Digital Minimalism

June 13, 2019    notes

To this end, Newport reflects on three core practices now crowded out by our overuse of technology: solitude, conversation, and leisure. He follows Raymond Kethledge and Michael Erwin in defining solitude as the absence of “input from other minds,” noting that, for the first time in human history, it is possible to completely deprive ourselves of solitude. Through digital declutter, we are reacquainted with our own thoughts and feelings, an admittedly disquieting proposition for many of us. Newport, in fact, commends to us the exercise of writing letters to our future selves as a way of initiating that process.

But the best way to find solitude is, quite simply, by walking alone. Newport pays tribute to Abraham Lincoln’s time at the Soldiers’ Home cottage in North DC as a reprieve from the busyness of the White House, as well as Friedrich Nietzsche’s long sojourns in the Italian Alps. These times of withdrawal provided both men the space and time necessary to make hard decisions and produce great works. As Newport puts it, we need solitude to flourish, for “humans are not wired to be constantly wired.” Likewise, Henry David Thoreau, one of Newport’s constant companions, would walk to town rather than using a horse and wagon, thus exemplifying technological minimalism. In fact, Thoreau calculated how the hours it took him to walk from Walden pond to Concord offset the amount of labor hours it would have taken him to afford the wagon. Tragically, we have surrendered this calculus, Newport argues, to the purveyors of the attention economy. We’ve traded our souls for a few small conveniences, and we need long periods of solitude to recenter the self that is now scattered across the digital landscape.

With respect to conversation, Newport distinguishes between high-bandwidth and low-bandwidth communication.
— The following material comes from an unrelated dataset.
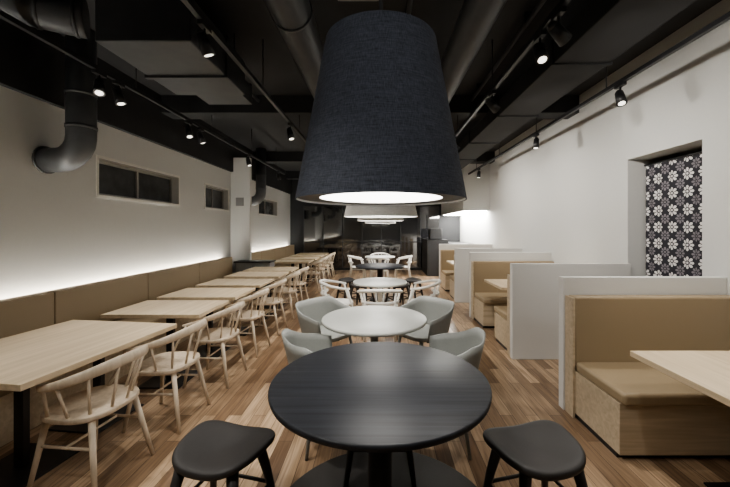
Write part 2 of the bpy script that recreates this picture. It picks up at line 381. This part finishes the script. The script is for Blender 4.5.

He argues that conversation is a high-bandwidth form of communication that is far more suited to our evolutionary development as social beings than the salvos of data with which social media pummel us. How ironic, Newport notes, that our fixation with the “like” button prevents us from truly knowing what we like. By liking another, we fail to know others. Indeed, by depriving ourselves of face-to-face contact with others, we widen the sea of angst that no amount of “likes” can ever hope to bridge. This phenomenon is borne out by research into college-age students, who experienced a radical increase in anxiety-related disorders around 2011, the same year that smartphones became widely available to consumers and teenagers began owning their own phones.